## [Short exercise]
Wherever the string "GMES" appears in a line, extract that line.

## [Given data]

──────────────────────────────

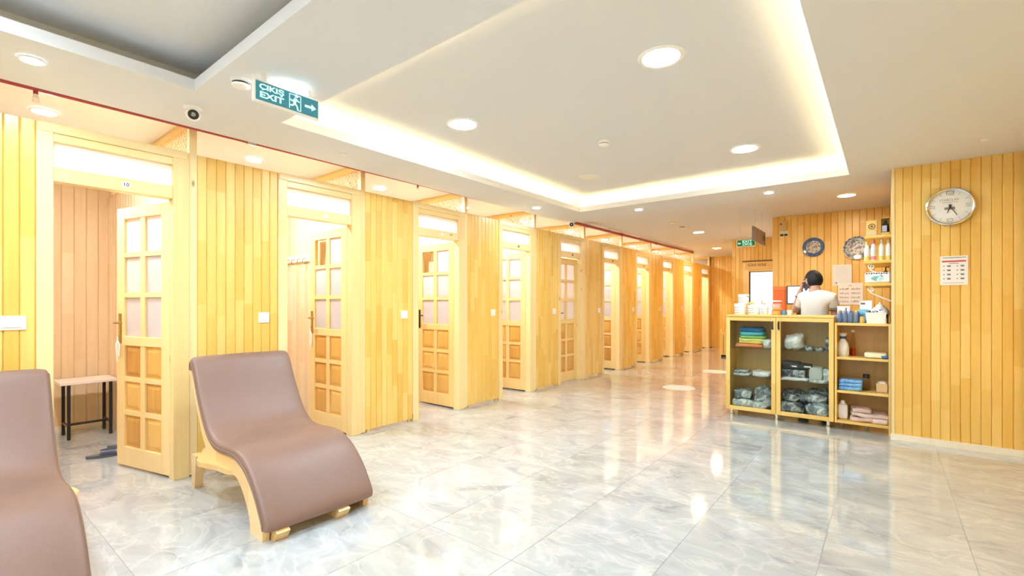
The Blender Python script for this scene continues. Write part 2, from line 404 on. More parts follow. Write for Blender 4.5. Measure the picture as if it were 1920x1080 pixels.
wc = wallseg('wall_clock', (.04, XR+.1, YCLOCK, YBACK, 0, ZC-.001), 'pine plank wall that carries the round clock', (.04, YCLOCK, 0),
        [((XR, YCLOCK+.001), (-1, 0, 0), XR-.058, 0, ZS, .064)])
part('corner_trim', B().box(.036, .060, YCLOCK-.016, YCLOCK+.02, .0, ZS), W_V, wc)
solo('baseboard_clock', B().box(.03, XR, YCLOCK-.03, YCLOCK-.013, 0, .055), CREAM, 'cream baseboard under the clock wall', 'baseboard', (.04, YCLOCK, 0), kind='structure')
wri = wallseg('wall_right', (XR, XR+.1, YN, YCLOCK, 0, ZC-.001), 'pine plank wall at the right end of the clock wall', (XR, 0, 0),
        [((XR+.001, YN+.2), (0, 1, 0), YCLOCK-YN-.23, 0, ZS, .075)])
solo('wall_behind', B().box(XB, XR, YN-.1, YN, 0, ZC-.001), WHITE, 'plain white wall behind the camera', 'wall', (0, YN, 0), kind='structure')

# ------------------------------------------------------------------ cabin doors
LW, LH, LT = .66, 1.965, .038
def leaf_frame():
    b = B(); h = LT/2
    # stiles, rails, muntins; leaf local: x from hinge (0) to free edge (LW), y thickness, z up
    st = .095
    b.box(0, st, -h, h, .0, LH, c=.003).box(LW-st, LW, -h, h, 0, LH, c=.003)
    for z0, z1 in ((LH-.085, LH), (.915, .985), (0, .145)): b.box(st, LW-st, -h, h, z0, z1, c=.003)
    mx = LW/2
    b.box(mx-.0285, mx+.0285, -h+.004, h-.004, .145, .915).box(mx-.0285, mx+.0285, -h+.004, h-.004, .985, LH-.085)
    for z in (1.30, 1.605, .405, .66):
        for xa, xb_ in ((st, mx-.028), (mx+.028, LW-st)): b.box(xa, xb_, -h+.0045, h-.0045, z-.018, z+.018)
    return b
LFM = leaf_frame().mesh('door_leaf', W_DOOR)
def panel_mb(w_, h_):
    b = B()
    for s in (-1, 1):
        vs = []
        for e, o in ((0, .002), (.016, .002), (.020, .007), (.040, .013)):
            vs += [(e, o*s, e), (w_-e, o*s, e), (w_-e, o*s, h_-e), (e, o*s, h_-e)]
        b.add(vs, [(4*q+j, 4*q+(j+1) % 4, 4*q+4+(j+1) % 4, 4*q+4+j) for q in range(3) for j in range(4)]+[(12, 13, 14, 15)])
    return b
PW = LW/2-.03-.095
PANEL_ROWS = [(.145, .387), (.423, .642), (.678, .915)]
PANE_ROWS = [(.985, 1.282), (1.318, 1.587), (1.623, LH-.085)]
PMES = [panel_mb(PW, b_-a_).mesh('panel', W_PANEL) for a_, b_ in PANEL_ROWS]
GMES = [B().box(0, PW+.002, -.0025, .0025, 0, b_-a_).mesh('pane', FROST) for a_, b_ in PANE_ROWS]
GCL = [B().box(0, PW+.002, -.0025, .0025, 0, b_-a_).mesh('pane', GLASS) for a_, b_ in PANE_ROWS]
def handle_mb():
    b = B(); xh = LW-.048
    for s in (-1, 1):
        y = s*LT/2
        b.rbox(xh-.017, xh+.017, min(y, y+s*.006), max(y, y+s*.006), .93, 1.16, .003)
        b.tube([(xh, y, 1.09), (xh, y+s*.042, 1.09), (xh-.02, y+s*.05, 1.09), (xh-.115, y+s*.05, 1.088)], [.009, .009, .009, .007], 8)
        b.tube([(xh, y, .99), (xh, y+s*.014, .99)], .009, 8)
    return b
HM = handle_mb().mesh('handle', BRASS, 35)
HMD = handle_mb().mesh('handle', DARK, 35)
jl = B().box(-.04, .055, 0, .075, 0, 2.34, c=.003).mesh('jamb', W_V)
jr = B().box(-.04, .055, 0, .10, 0, 2.34, c=.003).mesh('jamb', W_V)
hdr = B().box(-.04, .052, 0, .61, 2.235, 2.285, c=.003).mesh('header', W_H)
cor = B().box(-.04, .060, -.07, .70, 2.286, 2.342, c=.004).mesh('cornice', W_H)
rail = B().box(-.035, .050, 0, .61, 1.995, 2.082, c=.003).mesh('transom_rail', W_H)
tp = B().box(0, .006, 0, .61, 2.082, 2.236).mesh('transom_pane', OPAL)
stopm = B().box(-.055, -.04, -.0, .075, 0, 2.0)
ORD = ['first', 'second', 'third', 'fourth', 'fifth', 'sixth', 'seventh', 'eighth', 'ninth', 'tenth']
ANG = [76, 89, 90, 89, 1.5, 90, 90, 88, 84, 88]
PLT = pm('plate_brown', (.35, .17, .05), .4)
for k in range(10):
    r = R[k]; base = Vector((XL, r, 0))
    st = 'standing wide open' if ANG[k] > 20 else 'shut'
    d = thing('door_%d' % (k+1), 'pine cabin door with six panes, %s, %s along the row from the camera' % (st, ORD[k]), 'door', base, kind='structure')
    link('jamb', jl, d, (-.05, -.785, 0)); link('jamb', jr, d, (-.05, -.10, 0))
    link('header', hdr, d, (-.05, -.71, 0)); link('cornice', cor, d, (-.05, -.71, 0)); link('transom_rail', rail, d, (-.05, -.71, 0))
    link('transom_pane', tp, d, (-.03, -.71, 0))
    if k == 0:
        pl = part('number_plate', B().rbox(-.0005, .004, -.386, -.340, 2.022, 2.058, .001), PLASTIC, d, local=True, label='white plate with the number 10')
        text_mesh('10', .034, BLACK, pl, (.0046, -.363, 2.040), (PI/2, 0, PI/2))
    else:
        part('number_plate', B().rbox(-.0005, .004, -.385, -.345, 2.022, 2.056, .001), PLASTIC if k < 3 else PLT, d, local=True)
    th = math.radians(ANG[k])
    # closed: leaf runs from hinge toward -y; opening swings it toward -x
    lf = link('door_leaf', LFM, d, (-.095 if ANG[k] < 20 else -.075, -.085, .018), (0, 0, -PI/2-th))
    for (a_, b_), pmn, gm, gc in zip(PANEL_ROWS, PMES, GMES, GCL): pass
    for row in range(3):
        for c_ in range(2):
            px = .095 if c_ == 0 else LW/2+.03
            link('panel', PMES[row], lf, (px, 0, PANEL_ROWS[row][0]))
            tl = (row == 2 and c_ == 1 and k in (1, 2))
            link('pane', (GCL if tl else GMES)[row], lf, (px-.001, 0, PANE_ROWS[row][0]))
    link('handle', HM if k not in (2, 4) else HMD, lf)
    if k in (0, 1):
        b = B(); xh = LW-.048; s = -1
        for s in (-1, 1):
            y = s*(LT/2+.02)
            b.tube([(xh, y-.004*s, .985), (xh+.002, y, .975), (xh-.004, y, .94)], .0025, 6)
            for j in range(5):
                a = random.uniform(-.02, .02); b.tube([(xh, y, .955), (xh+a, y+random.uniform(-.008, .008), .92), (xh+a*1.3, y, .87-.02*j)], .004, 5)
        part('key_tag', b, PLASTIC, lf, local=True, label='white key tag hanging from the lock')

# ------------------------------------------------------------------ lattice screens above the partitions
W_LAT = wood('lattice_pine', (.80, .60, .36), (.85, .68, .44), (.88, .74, .52), axis='x', seg=9, knots=False)
def lattice(k):
    r = R0+P*k; x0, x1 = -3.995, XB+.02
    t = thing('lattice_screen', 'wooden lattice screen on the partition over the %s' % ('cabin nearest the camera' if k < 0 else 'far side of the %s cabin' % ORD[k]), 'lattice', (x0, r+.025, 2.33), group=None)
    part('top_rail', B().box(x1, x0, r+.005, r+.045, 2.545, 2.597), W_X, t)
    part('bottom_rail', B().box(x1, x0, r+.008, r+.042, 2.331, 2.352), W_X, t)
    b = B(); z0, z1 = 2.352, 2.545; hh = z1-z0; sp = .058; y = r+.025; wv = .008
    n = int((x0-x1+hh)/sp)
    for s in (1, -1):
        for i in range(n+1):
            xb = x1-hh+sp*i if s == 1 else x1+sp*i
            # line from (xb,z0) to (xb+s*hh,z1) clipped to [x1,x0]
            t0, t1 = 0, 1; xe = xb+s*hh
            for lim, lo in ((x1, True), (x0, False)):
                if xe != xb:
                    tt = (lim-xb)/(xe-xb)
                    if 0 < tt < 1:
                        if (xb < lim) == lo: t0 = max(t0, tt)
                        else: t1 = min(t1, tt)
                    elif (lo and max(xb, xe) <= lim) or (not lo and min(xb, xe) >= lim): t1 = -1
            if t1 <= t0+.02: continue
            p0 = (xb+(xe-xb)*t0, z0+hh*t0); p1 = (xb+(xe-xb)*t1, z0+hh*t1)
            dx = wv*.7; ya, yb = (y-.006, y) if s == 1 else (y, y+.006)
            b.prism([(p0[0]-dx, p0[1]), (p0[0]+dx, p0[1]), (p1[0]+dx, p1[1]), (p1[0]-dx, p1[1])], 'y', ya, yb)
    part('lattice_slats', b, W_LAT, t, kind='stuff')
for k in range(0, 10): lattice(k)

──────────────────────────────

## [Worked solution]
GMES = [B().box(0, PW+.002, -.0025, .0025, 0, b_-a_).mesh('pane', FROST) for a_, b_ in PANE_ROWS]
    for (a_, b_), pmn, gm, gc in zip(PANEL_ROWS, PMES, GMES, GCL): pass
            link('pane', (GCL if tl else GMES)[row], lf, (px-.001, 0, PANE_ROWS[row][0]))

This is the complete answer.